Tally the lines in the listing below that contain "scene" and report the tally alone.

______________________________

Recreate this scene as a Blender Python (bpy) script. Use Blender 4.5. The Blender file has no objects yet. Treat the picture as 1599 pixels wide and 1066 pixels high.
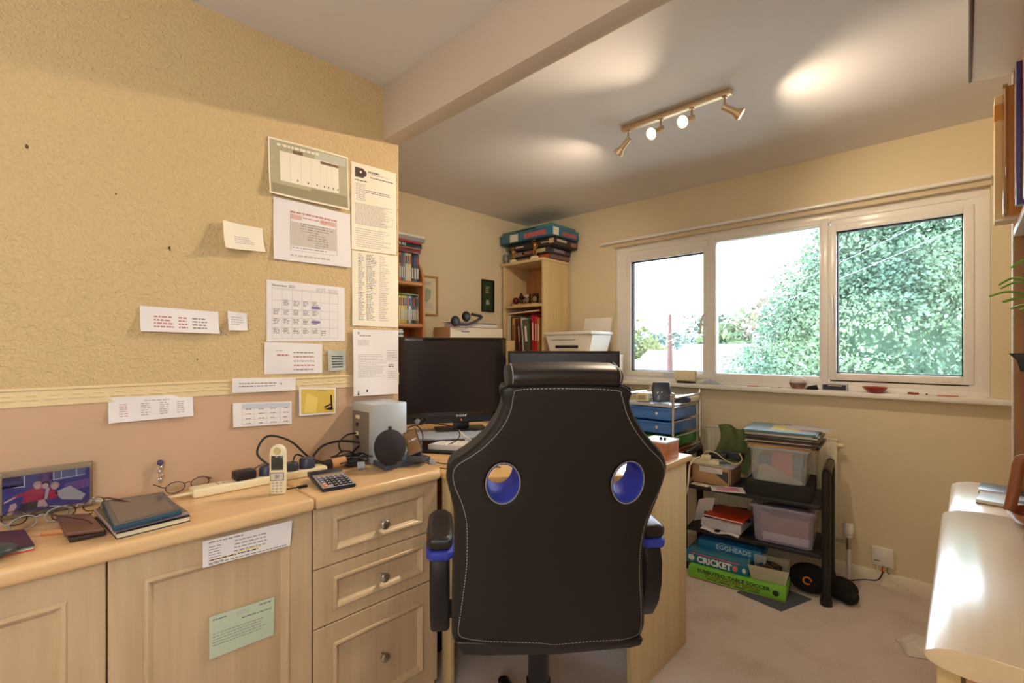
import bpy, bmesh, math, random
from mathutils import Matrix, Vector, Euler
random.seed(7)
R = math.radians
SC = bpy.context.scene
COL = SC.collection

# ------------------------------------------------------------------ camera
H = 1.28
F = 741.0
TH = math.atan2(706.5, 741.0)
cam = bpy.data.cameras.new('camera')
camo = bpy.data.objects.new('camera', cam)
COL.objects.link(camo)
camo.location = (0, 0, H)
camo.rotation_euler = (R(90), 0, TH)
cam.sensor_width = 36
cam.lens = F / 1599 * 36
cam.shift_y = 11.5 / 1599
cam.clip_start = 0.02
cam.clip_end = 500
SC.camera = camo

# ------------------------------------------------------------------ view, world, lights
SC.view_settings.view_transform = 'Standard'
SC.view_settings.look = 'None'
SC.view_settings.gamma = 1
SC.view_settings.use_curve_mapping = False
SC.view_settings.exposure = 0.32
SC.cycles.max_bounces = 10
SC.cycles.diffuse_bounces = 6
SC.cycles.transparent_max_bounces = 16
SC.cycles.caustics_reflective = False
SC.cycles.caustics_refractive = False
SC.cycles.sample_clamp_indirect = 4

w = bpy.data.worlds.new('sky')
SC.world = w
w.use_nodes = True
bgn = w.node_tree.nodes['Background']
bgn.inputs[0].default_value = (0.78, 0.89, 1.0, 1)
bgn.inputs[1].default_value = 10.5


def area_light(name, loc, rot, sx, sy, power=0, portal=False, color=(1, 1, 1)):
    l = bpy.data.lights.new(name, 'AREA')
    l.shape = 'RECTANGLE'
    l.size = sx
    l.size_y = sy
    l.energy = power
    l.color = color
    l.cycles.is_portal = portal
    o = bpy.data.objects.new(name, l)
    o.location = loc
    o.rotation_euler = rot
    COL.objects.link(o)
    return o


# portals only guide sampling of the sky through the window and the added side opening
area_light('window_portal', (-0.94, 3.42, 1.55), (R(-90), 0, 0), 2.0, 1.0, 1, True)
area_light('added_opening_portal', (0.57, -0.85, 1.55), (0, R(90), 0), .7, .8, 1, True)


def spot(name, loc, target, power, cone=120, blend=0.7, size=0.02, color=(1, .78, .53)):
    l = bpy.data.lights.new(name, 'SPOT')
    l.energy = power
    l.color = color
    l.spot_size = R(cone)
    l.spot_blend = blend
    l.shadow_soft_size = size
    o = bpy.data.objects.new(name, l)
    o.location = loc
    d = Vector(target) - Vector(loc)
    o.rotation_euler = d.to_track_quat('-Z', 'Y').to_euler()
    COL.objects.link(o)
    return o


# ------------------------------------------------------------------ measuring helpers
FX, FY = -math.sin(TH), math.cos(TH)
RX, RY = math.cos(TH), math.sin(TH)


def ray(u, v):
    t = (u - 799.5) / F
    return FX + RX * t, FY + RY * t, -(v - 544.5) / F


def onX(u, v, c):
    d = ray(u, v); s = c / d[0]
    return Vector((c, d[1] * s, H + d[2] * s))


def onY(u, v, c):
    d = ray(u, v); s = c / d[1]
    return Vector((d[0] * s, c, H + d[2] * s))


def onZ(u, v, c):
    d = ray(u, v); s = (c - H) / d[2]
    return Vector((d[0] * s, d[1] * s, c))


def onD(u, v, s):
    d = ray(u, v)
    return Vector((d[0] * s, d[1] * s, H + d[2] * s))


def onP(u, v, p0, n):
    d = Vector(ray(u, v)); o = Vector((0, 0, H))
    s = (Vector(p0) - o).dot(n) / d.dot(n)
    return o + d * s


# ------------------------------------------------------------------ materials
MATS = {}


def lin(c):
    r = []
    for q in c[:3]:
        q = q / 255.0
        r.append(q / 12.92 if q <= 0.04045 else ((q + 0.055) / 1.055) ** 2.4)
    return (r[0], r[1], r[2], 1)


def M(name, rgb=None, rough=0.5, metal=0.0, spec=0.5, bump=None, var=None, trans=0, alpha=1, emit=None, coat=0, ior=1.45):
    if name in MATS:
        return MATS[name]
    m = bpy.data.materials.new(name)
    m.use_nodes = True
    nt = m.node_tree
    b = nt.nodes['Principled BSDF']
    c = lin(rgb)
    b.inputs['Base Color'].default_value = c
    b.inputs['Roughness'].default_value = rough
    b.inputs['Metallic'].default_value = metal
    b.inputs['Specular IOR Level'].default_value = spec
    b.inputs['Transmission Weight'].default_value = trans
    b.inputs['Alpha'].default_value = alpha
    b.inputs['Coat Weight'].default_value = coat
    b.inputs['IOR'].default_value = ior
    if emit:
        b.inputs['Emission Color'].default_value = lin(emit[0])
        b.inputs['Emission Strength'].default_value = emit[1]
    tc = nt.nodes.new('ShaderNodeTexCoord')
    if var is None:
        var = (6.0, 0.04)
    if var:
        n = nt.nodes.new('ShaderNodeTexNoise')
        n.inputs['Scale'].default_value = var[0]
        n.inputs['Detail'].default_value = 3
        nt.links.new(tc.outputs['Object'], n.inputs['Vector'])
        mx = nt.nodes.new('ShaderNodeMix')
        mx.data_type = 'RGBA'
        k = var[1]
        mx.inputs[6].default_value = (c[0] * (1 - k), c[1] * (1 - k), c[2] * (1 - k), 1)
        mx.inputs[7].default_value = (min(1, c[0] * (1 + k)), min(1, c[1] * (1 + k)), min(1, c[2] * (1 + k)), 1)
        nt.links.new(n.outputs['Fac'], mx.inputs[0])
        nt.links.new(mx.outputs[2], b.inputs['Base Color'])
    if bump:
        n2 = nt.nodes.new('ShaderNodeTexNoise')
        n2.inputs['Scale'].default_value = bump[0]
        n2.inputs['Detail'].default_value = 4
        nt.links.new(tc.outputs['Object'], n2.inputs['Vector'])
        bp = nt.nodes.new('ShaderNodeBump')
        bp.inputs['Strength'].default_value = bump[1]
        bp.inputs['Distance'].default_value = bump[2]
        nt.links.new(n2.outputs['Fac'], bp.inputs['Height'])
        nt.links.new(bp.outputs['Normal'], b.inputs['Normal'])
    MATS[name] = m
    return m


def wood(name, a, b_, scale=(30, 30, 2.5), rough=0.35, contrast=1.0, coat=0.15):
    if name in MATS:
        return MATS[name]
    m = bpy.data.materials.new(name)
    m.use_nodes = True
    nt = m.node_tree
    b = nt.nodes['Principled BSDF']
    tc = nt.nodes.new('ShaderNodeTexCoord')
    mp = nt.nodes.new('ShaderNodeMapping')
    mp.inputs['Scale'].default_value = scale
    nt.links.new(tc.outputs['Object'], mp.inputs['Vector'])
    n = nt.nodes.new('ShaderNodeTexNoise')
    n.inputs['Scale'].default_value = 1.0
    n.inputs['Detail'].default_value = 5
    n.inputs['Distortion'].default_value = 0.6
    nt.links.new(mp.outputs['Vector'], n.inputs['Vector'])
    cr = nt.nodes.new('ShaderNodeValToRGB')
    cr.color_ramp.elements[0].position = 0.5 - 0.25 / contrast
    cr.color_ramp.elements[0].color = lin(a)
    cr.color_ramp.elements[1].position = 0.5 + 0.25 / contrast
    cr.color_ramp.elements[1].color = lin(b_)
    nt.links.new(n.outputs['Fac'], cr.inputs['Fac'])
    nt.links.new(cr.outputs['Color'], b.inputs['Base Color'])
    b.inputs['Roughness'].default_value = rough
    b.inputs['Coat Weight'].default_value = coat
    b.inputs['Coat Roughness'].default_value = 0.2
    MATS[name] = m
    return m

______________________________

TASK ANSWER
2